Deep manana, thought bestowed on this situation, enables our consciousness to see a different meaning in this very thing called matter. It is not that matter is not there; it is there, but what is it that we call matter? There is no point in abhorring matter as being not there, and so on. What we are expected to do is to understand what really is there in what we regard as matter today.
Sometimes the mother may put on a mask of a tiger or a ghost and try to terrify the child in play. She makes a kind of sound. Sometimes she covers her face with a cloth and then slowly creeps near the child to terrify it, and then the child cries out and runs away. When the mask is lifted, it is the mother. That from which the child cried and ran, now to that very thing the child runs in affection.
In spiritual sadhana also, the same thing will take place.

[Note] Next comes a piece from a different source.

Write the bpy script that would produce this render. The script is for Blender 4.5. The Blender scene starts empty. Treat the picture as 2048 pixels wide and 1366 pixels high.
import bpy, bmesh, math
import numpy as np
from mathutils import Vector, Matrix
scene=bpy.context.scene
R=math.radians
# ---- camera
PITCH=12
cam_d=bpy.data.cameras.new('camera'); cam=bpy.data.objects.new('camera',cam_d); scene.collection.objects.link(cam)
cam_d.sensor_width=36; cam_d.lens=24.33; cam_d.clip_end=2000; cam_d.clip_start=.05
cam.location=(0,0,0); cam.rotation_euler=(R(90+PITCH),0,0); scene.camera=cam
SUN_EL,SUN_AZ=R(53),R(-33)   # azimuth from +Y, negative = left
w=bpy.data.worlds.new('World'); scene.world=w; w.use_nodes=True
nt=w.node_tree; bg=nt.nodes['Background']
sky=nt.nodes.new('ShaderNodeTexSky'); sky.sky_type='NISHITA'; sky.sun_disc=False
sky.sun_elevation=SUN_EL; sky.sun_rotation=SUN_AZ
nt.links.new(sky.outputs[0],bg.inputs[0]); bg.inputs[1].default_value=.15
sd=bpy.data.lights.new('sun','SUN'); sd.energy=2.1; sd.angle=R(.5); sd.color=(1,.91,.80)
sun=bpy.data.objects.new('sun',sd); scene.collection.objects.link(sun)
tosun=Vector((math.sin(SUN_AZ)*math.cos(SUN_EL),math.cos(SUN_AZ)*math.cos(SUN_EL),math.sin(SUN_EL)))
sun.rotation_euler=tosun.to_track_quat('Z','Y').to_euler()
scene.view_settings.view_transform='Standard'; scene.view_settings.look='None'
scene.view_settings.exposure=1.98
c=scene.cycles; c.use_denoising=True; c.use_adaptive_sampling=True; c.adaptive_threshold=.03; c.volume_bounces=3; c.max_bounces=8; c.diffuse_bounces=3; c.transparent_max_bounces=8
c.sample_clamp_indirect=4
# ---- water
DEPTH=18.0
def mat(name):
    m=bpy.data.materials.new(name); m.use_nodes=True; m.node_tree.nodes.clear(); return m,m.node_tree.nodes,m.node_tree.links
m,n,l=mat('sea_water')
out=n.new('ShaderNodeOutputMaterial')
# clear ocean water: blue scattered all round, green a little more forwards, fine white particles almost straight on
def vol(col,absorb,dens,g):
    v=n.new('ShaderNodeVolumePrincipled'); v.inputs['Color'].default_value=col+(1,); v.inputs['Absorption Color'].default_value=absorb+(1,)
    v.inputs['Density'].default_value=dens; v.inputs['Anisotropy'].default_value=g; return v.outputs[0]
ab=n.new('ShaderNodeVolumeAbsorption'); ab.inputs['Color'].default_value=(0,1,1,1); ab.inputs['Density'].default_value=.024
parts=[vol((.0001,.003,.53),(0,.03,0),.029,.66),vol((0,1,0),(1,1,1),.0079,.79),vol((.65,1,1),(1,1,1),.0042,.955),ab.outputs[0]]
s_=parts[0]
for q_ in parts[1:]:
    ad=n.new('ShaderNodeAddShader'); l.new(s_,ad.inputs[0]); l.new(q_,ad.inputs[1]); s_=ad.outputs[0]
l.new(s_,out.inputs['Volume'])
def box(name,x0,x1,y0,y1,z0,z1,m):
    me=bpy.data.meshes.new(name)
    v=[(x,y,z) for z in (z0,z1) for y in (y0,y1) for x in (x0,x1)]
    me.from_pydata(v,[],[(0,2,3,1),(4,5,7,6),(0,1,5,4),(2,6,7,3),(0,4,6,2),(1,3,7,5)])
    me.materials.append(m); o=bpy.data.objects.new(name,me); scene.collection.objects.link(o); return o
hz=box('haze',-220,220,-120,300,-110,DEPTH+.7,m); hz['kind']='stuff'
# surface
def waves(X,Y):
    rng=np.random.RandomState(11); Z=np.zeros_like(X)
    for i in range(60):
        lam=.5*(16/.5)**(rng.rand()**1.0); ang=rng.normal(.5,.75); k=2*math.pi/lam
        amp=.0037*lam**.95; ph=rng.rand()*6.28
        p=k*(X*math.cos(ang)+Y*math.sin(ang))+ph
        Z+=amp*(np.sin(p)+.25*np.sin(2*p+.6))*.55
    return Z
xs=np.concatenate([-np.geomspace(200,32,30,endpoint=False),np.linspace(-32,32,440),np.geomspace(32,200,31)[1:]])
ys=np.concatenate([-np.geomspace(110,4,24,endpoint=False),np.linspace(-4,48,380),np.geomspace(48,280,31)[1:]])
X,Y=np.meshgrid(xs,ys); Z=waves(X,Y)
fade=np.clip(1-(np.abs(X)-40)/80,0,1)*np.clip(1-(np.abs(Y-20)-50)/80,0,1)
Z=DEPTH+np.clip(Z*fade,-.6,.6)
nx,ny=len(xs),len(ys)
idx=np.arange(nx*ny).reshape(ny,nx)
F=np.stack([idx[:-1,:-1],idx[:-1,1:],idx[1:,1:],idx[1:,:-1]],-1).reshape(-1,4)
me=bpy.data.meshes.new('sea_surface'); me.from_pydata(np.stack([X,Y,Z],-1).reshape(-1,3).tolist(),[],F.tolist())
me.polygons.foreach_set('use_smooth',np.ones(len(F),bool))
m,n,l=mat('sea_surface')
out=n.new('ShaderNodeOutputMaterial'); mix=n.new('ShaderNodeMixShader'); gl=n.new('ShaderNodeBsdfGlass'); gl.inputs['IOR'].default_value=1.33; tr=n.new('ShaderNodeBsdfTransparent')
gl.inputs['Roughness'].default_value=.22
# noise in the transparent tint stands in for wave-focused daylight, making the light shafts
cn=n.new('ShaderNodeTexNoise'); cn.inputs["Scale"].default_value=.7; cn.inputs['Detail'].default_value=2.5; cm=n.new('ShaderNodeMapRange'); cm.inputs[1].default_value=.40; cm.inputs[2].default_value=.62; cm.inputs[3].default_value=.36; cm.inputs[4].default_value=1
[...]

That from which we have to withdraw in self-restraint and prathyahara will be the very same thing to which we have to run when we realise what it is. Therefore, it is essential that we sift our thoughts properly, both objectively in our notion of God and subjectively in our concept of sadhana and self-control.
We are walking on slippery ground, both ways. We are likely to fall down both in our attempt at grasping the meaning of what God is, and in our practice of self-restraint and yoga, because they are interrelated. Krishna and Arjuna go together. The concept of God and spiritual practice in its personal sense are inseparable. They are like the two birds perched on the same tree, as the Upanishad tells us, the two heroes seated in a single chariot, Ishwara and jiva working in unison.
This is why the Kathopanishad says that in this practice, we must be extremely diligent. Apramattastadā bhavati yogo hi prabhavāpyayau (Katha 2.3.11): We cannot just walk carefree in this world, thinking that everything is all right. What is death? Death is heedlessness as to our welfare. If we cannot know what our true welfare is, we will be heading towards doom. There is no other destruction or doom in this world.
Tām yogam iti manyante sthirām indriya-dhāraṇām, apramattas tadā bhavati, yogo hi prabhavāpyayau (Katha 2.3.11), says the Kathopanishad: Yoga, to put it concisely and precisely in one sentence, is the adamantine restraint of the senses in tune with the Self within, and an extreme watchfulness of this condition, because yogo hi prabhavāpyayau: Yoga will come and go. It will not always be there at our beck and call.
So difficult is the practice of yoga; so difficult it is even to entertain a correct notion of God; and so difficult again is the understanding of the processes of our own minds in relation to the objects outside, and ultimately in relation to the Supreme Reality.